A young Black girl reads from a book.

Let’s Focus on What Kids Need—Books That Engage and Challenge Them

This blog post is by William Rodick, Ph.D., P12 Practice Lead with The Education Trust, a Unite Against Book Bans partner.

Amidst a continuing rise in book censorship, we must refocus on what kids need, and what kids need are richer and more complex books in schools. Some argue that there is somehow too much diversity and books contain too many perspectives, but that couldn’t be further than the truth.

As we are witnessing a literacy crisis and historic drops in student achievement, better representation in our classroom books would help all students achieve higher outcomes. The unprecedented rise in school and library book challenges, however, threatens to exacerbate declines in student interest and proficiency in reading. It is imperative that education, publishing, and parenting communities come together to fight against unconstitutional and discriminatory book censorship. We must collectively push in the opposite direction, against banning books and towards greater representational balance in school curricula.

According to, there were 3,362 book bans over the 2022-23 school year, an increase of 33 percent over the year before. Nearly a third of those books include characters of color and themes of race and racism, and nearly another third represent LGBTQ+ identities. Examples of banned books include I Am Rosa Parks, I Am Martin Luther King, Jr., The Bluest Eye, All Boys Aren’t Blue, and The Hill We Climb.

The fact is, there has always been representation in curricula — and that representation is predominantly white. For EdTrust’s recent report, The Search for More Complex Racial and Ethnic Representation, my colleague, Tanji Reed Marshall, Ph.D., and I examined racial and ethnic representation in the books used in U.S. curricula in English Language Arts. We found that almost half of the people of color centered in the 300 books we analyzed were one-dimensional, portrayed negatively, or did not have agency. When books did include groups and cultures of color, they often used stereotypes, disconnected culture from individual people, or portrayed those groups as less than or unequal to others. And when historical and social topics were included, they were almost always sanitized, told through a singular perspective, or disconnected from the structural realities that help students make meaning of the reading.

While some publishers, state boards, districts, and educators have worked hard in recent years to increase representation in curricula, there is still much more to be done.

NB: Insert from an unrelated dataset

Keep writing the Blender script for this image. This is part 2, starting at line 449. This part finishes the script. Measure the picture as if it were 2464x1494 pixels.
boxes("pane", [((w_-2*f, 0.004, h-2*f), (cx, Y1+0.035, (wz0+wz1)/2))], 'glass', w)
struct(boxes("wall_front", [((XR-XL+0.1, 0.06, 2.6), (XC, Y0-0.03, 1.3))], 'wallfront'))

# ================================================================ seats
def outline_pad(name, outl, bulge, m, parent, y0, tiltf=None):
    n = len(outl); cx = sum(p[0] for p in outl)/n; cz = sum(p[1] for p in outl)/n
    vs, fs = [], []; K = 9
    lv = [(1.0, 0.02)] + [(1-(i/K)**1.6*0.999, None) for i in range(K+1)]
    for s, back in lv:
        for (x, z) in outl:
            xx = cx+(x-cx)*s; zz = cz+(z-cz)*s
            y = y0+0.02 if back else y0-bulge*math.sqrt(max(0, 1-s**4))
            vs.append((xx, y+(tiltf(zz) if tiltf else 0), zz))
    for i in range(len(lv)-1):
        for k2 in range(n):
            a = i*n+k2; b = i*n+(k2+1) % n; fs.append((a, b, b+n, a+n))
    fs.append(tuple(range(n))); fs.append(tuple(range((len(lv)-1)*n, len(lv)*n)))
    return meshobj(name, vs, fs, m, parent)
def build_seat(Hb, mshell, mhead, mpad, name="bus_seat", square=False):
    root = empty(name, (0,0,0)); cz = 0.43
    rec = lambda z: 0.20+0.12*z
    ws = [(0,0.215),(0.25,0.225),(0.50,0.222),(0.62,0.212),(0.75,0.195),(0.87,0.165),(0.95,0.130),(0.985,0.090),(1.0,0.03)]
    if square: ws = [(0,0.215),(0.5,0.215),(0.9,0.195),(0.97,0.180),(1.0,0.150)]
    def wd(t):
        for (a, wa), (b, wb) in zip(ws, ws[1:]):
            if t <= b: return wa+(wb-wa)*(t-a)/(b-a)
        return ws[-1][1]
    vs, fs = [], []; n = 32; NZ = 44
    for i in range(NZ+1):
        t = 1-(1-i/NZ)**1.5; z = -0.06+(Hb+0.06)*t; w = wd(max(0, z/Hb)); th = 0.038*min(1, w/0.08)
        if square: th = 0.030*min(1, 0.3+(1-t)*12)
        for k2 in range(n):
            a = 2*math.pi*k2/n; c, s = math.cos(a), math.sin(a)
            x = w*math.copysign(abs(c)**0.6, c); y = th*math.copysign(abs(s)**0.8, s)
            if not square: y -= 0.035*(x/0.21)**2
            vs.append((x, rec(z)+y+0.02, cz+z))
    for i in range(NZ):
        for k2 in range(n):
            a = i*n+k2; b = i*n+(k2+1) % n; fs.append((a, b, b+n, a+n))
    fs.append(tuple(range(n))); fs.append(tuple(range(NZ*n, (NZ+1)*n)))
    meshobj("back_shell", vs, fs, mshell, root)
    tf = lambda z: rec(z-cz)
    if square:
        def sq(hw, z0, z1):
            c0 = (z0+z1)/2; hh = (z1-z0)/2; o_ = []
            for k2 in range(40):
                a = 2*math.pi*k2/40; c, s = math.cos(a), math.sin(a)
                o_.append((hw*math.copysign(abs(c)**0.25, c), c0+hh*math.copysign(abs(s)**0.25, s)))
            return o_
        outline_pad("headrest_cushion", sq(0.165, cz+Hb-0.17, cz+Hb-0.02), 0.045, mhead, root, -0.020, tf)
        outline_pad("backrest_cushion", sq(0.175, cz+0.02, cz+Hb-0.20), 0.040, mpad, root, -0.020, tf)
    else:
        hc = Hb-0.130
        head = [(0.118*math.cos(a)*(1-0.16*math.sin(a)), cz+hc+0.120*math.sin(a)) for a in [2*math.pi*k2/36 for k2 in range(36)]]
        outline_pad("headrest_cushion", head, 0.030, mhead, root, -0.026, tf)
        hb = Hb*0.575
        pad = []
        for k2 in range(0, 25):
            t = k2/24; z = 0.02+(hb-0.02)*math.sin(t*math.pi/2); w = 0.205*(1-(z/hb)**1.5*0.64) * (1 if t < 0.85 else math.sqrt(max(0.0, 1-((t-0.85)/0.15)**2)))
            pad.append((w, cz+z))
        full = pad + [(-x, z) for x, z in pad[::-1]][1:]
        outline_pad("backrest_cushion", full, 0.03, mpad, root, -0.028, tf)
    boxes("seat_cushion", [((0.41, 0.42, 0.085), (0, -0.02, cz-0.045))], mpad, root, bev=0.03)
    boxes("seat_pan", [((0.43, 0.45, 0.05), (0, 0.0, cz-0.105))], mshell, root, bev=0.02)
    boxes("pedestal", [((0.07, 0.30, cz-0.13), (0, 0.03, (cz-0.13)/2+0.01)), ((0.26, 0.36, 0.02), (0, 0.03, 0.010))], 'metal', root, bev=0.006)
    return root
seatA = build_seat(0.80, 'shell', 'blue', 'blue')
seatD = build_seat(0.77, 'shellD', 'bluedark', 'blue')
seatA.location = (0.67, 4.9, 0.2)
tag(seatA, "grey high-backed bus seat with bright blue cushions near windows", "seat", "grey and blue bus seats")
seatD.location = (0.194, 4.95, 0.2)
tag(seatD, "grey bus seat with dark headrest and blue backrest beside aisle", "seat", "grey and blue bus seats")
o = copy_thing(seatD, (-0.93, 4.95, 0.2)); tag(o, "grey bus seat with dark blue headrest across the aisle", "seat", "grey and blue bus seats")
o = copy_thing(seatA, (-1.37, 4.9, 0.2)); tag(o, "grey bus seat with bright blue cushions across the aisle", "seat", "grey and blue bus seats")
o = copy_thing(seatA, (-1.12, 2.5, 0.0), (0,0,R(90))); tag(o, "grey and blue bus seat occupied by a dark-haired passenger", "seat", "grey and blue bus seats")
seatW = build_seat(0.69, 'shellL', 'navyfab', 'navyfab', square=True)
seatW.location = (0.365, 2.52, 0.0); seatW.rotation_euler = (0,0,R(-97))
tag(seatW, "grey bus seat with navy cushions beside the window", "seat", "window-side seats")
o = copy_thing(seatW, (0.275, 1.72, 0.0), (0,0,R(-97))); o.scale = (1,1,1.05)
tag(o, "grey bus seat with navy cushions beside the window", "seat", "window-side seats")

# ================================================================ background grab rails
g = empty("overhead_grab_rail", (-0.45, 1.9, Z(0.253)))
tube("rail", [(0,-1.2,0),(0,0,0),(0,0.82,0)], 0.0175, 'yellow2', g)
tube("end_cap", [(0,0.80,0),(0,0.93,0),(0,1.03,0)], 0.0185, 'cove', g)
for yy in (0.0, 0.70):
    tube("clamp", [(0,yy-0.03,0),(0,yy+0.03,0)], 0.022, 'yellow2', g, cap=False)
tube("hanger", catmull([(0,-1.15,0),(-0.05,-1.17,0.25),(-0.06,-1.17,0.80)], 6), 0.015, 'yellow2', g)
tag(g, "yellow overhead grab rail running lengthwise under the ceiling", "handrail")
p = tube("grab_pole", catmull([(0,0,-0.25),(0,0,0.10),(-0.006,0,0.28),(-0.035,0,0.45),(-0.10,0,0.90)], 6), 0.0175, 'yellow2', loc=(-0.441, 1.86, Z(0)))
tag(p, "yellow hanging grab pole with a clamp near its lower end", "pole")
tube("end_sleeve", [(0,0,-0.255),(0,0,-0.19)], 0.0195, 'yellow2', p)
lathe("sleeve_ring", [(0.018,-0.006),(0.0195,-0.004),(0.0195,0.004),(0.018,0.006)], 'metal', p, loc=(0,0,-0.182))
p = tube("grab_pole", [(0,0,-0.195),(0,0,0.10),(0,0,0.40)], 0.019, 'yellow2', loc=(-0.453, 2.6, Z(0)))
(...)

To prepare all students to function in a multicultural world, to build intellectual skills for addressing tomorrow’s problems, to push back against a growing censorship movement, and to advocate for authentic racial representation in books, we offer six recommendations to move curricula development toward representational balance:

  1. Challenge dominant norms and singular perspectives
  2. Expand publisher and educator definitions of cultural relevance
  3. Ask a new set of questions about representation
  4. Consider how texts sit in conversation with one another
  5. Expand educator choice in curated materials
  6. Provide professional learning to all curriculum decision-makers, including authors and developers

Students of color learn and perform better when they see themselves and their experiences authentically and non-stereotypically reflected in their school curricula.  What’s more, seeing a diverse set of people in books also helps white students develop a deeper understanding of their racial and ethnic identity and the world around them, which is filled with people of varying ethnicities and cultures.

In other words, we need more books with accurate portrayals of people of color, not fewer.